--- Begin ---

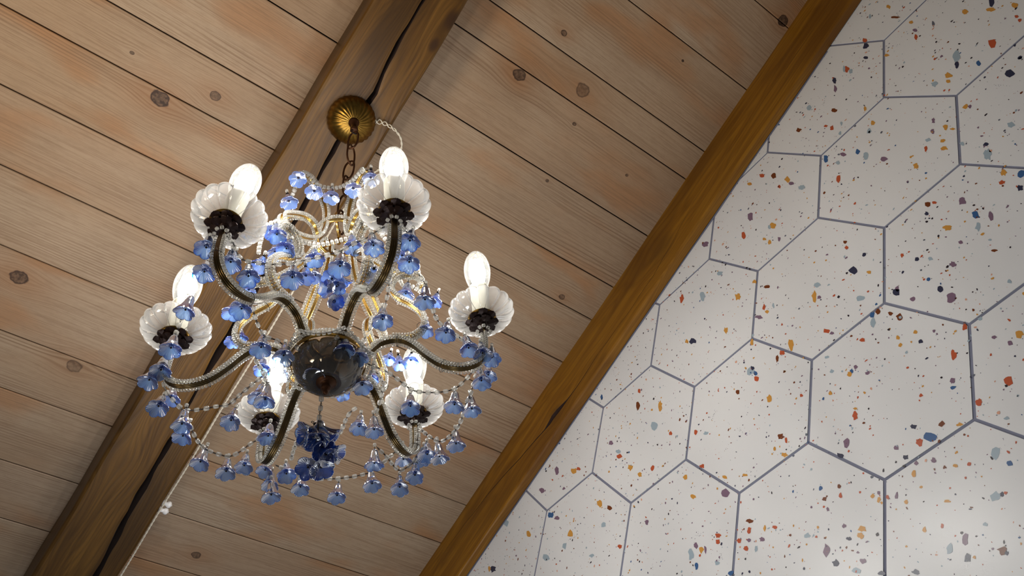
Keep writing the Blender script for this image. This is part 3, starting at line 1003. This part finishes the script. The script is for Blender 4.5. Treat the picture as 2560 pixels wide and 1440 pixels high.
# ---- collar ring of the crown, with spokes
mb = MB()
mb.lathe([(.0280, .9395), (.0295, .9380), (.0312, .9395), (.0312, .9450), (.0295, .9462), (.0280, .9450), (.0280, .9395)], HB, 48)
for a in (231, 351, 111):
    a = math.radians(a)
    mb.tube([polar(.0285, .942, a), polar(.014, .9385, a), polar(.003, .936, a)], [.0016, .0017, .0019], 8)
mb.lathe([(.0004, .926), (.0026, .928), (.0032, .934), (.0026, .940), (.0016, .946), (.0016, .958), (.0004, .959)], HB, 16)
collar = part(mb, 'collar_ring', m_gilt)
mb = MB()
for i in range(62):
    a = 2 * math.pi * i / 62
    bead_mb(mb, polar(.0325, .9480, a), (-math.sin(a), math.cos(a), 0), .0017, .0028)
    bead_mb(mb, polar(.0325, .9445, a), (-math.sin(a), math.cos(a), 0), .0017, .0028)
part(mb, 'bead_strand', m_bead, collar)

# ---- canopy on the beam
CP = on_slope(878, 300, WB - .001)
CP = np.array([AXX, CP[1], CP[2]])
down = -BN
mb = MB()
NF = 26
cpro = [(.0395, .000), (.0410, .003), (.0405, .008), (.0375, .0145), (.0320, .021), (.0245, .0265), (.0160, .0300), (.0085, .0315)]


def ripc(th, i):
    tw = th + .05 * i
    q = abs(math.sin(NF * tw / 2))
    s_ = [1, 1, 1, .95, .85, .6, .35, .1][i]
    return (.0016 * (q - .5) * s_, .0016 * (q - .5) * s_)


mb.lathe(cpro, CP, NF * 8, ripple=ripc, axis=down)
canopy = part(mb, 'ceiling_canopy', m_brass)
mb = MB()
tip = CP + down * .0315
neck_ax = down * .35 + np.array([0, 0, -.65]); neck_ax /= np.linalg.norm(neck_ax)
mb.lathe([(.0095, -.002), (.0085, .003), (.0050, .005), (.0046, .026), (.0066, .0275), (.0068, .032), (.0035, .035)], tip, 20, axis=neck_ax, capend=True)
part(mb, 'canopy_neck', m_chain, canopy)
CH_TOP = tip + neck_ax * .035
mb = MB()
mb.tube([CH_TOP + np.array([0.0052 * math.cos(a), 0, 0.0052 * math.sin(a) - .0040]) for a in np.linspace(0, 6.283, 15)[:-1]], .0011, 6, closed=True)
part(mb, 'canopy_eye', m_wire, canopy)


# ---- chain
def chain_link(mb, top, bot, wdir, w, wire, n=22):
    top, bot = np.array(top), np.array(bot)
    ax = bot - top
    L = np.linalg.norm(ax); ax = ax / L
    c = (top + bot) / 2
    pts = []
    for i in range(n):
        a = 2 * math.pi * i / n
        x = math.cos(a); y = math.sin(a)
        x = math.copysign(abs(x) ** .8, x); y = math.copysign(abs(y) ** .8, y)
        pts.append(c + wdir * w * x + ax * L / 2 * y)
    mb.tube(pts, wire, 7, closed=True)


CBOT = np.array([AXX, AXY, .957])
CTOP = CH_TOP + np.array([0, 0, -.0080])
CBV = CBOT - CTOP
NL_ = 6
d1 = np.array([1.0, 0, 0]); d2 = np.array([0, 1.0, 0])
ca, sa = math.cos(.5), math.sin(.5)
d1, d2 = ca * d1 + sa * d2, -sa * d1 + ca * d2
for i in range(NL_):
    a = CTOP + CBV * (i / NL_)
    b = CTOP + CBV * ((i + 1) / NL_)
    e = CBV / np.linalg.norm(CBV) * .0022
    mb = MB()
    big = i == 1
    chain_link(mb, a - e, b + e, d1 if i % 2 else d2, .0092 if not big else .0105, .0016)
    part(mb, 'chain_link', m_chain)

# ---------------------------------------------------------------- bead garlands
# each: list of (px, py, height above eye); long faceted beads threaded on fine black wire
GAR = {
    'front_left': [(556, 578, .742), (585, 612, .728), (600, 645, .718), (640, 657, .715), (700, 661, .714), (748, 654, .715), (800, 642, .716), (850, 628, .719), (885, 608, .722), (912, 598, .725), (948, 574, .735), (972, 563, .742)],
    'front_right': [(1003, 566, .742), (1022, 590, .733), (1018, 640, .725), (1032, 668, .718), (1050, 690, .715), (1064, 716, .712), (1078, 760, .705), (1090, 795, .703), (1110, 818, .704), (1140, 838, .708), (1168, 857, .716), (1190, 868, .73)],
    'hub_front_right': [(978, 672, .720), (972, 715, .715), (966, 750, .712), (957, 775, .709), (930, 812, .706), (912, 845, .703), (900, 868, .700), (893, 877, .698)],
    'dish_front': [(738, 862, .690), (752, 880, .684), (768, 893, .680), (783, 905, .677), (795, 890, .679), (812, 872, .682), (832, 853, .686), (850, 838, .690)],
    'rear_right': [(905, 905, .690), (940, 918, .688), (965, 928, .686), (990, 945, .682), (1012, 962, .679), (1030, 975, .677), (1060, 981, .676), (1105, 980, .677), (1140, 970, .680), (1168, 945, .686), (1190, 918, .694), (1202, 895, .700)],
    'outer_right': [(1204, 890, .704), (1192, 930, .694), (1182, 965, .684), (1175, 990, .678), (1164, 1012, .674), (1156, 1042, .671), (1144, 1068, .670), (1125, 1090, .671), (1102, 1104, .673), (1080, 1096, .680), (1064, 1084, .690), (1050, 1072, .705)],
    'outer_bottom_right': [(1046, 1080, .705), (1042, 1120, .690), (1038, 1150, .678), (1018, 1168, .674), (998, 1176, .672), (980, 1160, .673), (965, 1140, .676), (948, 1124, .680), (938, 1112, .684)],
    'outer_bottom': [(935, 1180, .672), (912, 1185, .671), (882, 1192, .671), (850, 1196, .671), (828, 1197, .672), (790, 1196, .673), (752, 1190, .674), (722, 1176, .676), (700, 1168, .678), (684, 1160, .680)],
    'bottom_right_inner': [(893, 1018, .692), (876, 1030, .690), (864, 1050, .688), (856, 1070, .687), (846, 1086, .686), (826, 1078, .650), (808, 1068, .625), (797, 1060, .612)],
    'outer_left': [(408, 952, .690), (414, 975, .684), (432, 1000, .680), (452, 1020, .676), (470, 1050, .672), (482, 1080, .669), (498, 1108, .667), (520, 1126, .666), (548, 1136, .666), (575, 1141, .667), (602, 1128, .670), (625, 1110, .675), (645, 1098, .682), (655, 1080, .69)],
    'rear_left': [(458, 1026, .676), (480, 1026, .678), (512, 1022, .680), (540, 1016, .683), (570, 1012, .685), (588, 998, .687), (610, 978, .690), (632, 960, .692), (652, 944, .694), (690, 915, .694)],
    'inner_left': [(618, 745, .706), (632, 775, .704), (640, 800, .702), (652, 828, .700), (664, 842, .699), (690, 850, .697), (708, 862, .695), (722, 872, .693)],
    'left_drop': [(470, 728, .80), (468, 752, .775), (458, 785, .75), (447, 815, .735), (440, 835, .725), (430, 855, .715)],
    'crown_left': [(744, 432, 1.000), (762, 433, 1.000), (775, 442, .997), (785, 456, .993), (800, 464, .990), (818, 469, .988), (845, 469, .986), (864, 462, .985), (880, 452, .984), (896, 436, .984), (912, 425, .985), (926, 424, .986)],
    'crown_drop': [(742, 455, .985), (738, 470, .975), (731, 488, .972), (722, 505, .968), (716, 530, .955), (714, 545, .945)],
    'upper_left': [(716, 548, .860), (690, 555, .852), (668, 562, .845), (655, 590, .830), (648, 620, .815), (646, 640, .805)],
    'upper_left_two': [(690, 548, .862), (700, 568, .858), (714, 585, .855), (728, 598, .852), (752, 605, .850), (780, 610, .846), (800, 612, .845), (830, 606, .846), (852, 600, .848), (885, 592, .850), (905, 570, .855), (918, 552, .86)],
    'upper_right': [(1000, 700, .855), (1008, 715, .845), (1022, 712, .842), (1040, 722, .838), (1055, 732, .836), (1068, 742, .833)],
    'upper_right_two': [(928, 545, .86), (945, 575, .85), (965, 600, .84), (985, 625, .835), (1005, 655, .835), (1020, 680, .84), (1040, 688, .845)],
    'centre_drop': [(803, 988, .640), (803, 1008, .632), (800, 1030, .624), (797, 1050, .616), (794, 1064, .608)],
    'hub_left': [(655, 862, .700), (640, 900, .697), (655, 925, .70), (668, 960, .70), (672, 985, .698)],
    'hub_right': [(928, 925, .690), (945, 935, .692), (958, 960, .70), (955, 985, .70), (948, 1010, .695), (938, 1035, .69)],
    'low_left': [(742, 1104, .665), (734, 1125, .668), (728, 1148, .670)],
    'low_right': [(1000, 1125, .69), (990, 1128, .688), (975, 1142, .68), (960, 1155, .676), (938, 1165, .674)],
}
WF = MB()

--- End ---

▸ AIM
Could the lines from the top of the material through the line with "part(mb, 'bead_strand', m_bead, collar)" be repeated exactly, pictures left out?

▸ CORRECT OUTPUT
Keep writing the Blender script for this image. This is part 3, starting at line 1003. This part finishes the script. The script is for Blender 4.5. Treat the picture as 2560 pixels wide and 1440 pixels high.
# ---- collar ring of the crown, with spokes
mb = MB()
mb.lathe([(.0280, .9395), (.0295, .9380), (.0312, .9395), (.0312, .9450), (.0295, .9462), (.0280, .9450), (.0280, .9395)], HB, 48)
for a in (231, 351, 111):
    a = math.radians(a)
    mb.tube([polar(.0285, .942, a), polar(.014, .9385, a), polar(.003, .936, a)], [.0016, .0017, .0019], 8)
mb.lathe([(.0004, .926), (.0026, .928), (.0032, .934), (.0026, .940), (.0016, .946), (.0016, .958), (.0004, .959)], HB, 16)
collar = part(mb, 'collar_ring', m_gilt)
mb = MB()
for i in range(62):
    a = 2 * math.pi * i / 62
    bead_mb(mb, polar(.0325, .9480, a), (-math.sin(a), math.cos(a), 0), .0017, .0028)
    bead_mb(mb, polar(.0325, .9445, a), (-math.sin(a), math.cos(a), 0), .0017, .0028)
part(mb, 'bead_strand', m_bead, collar)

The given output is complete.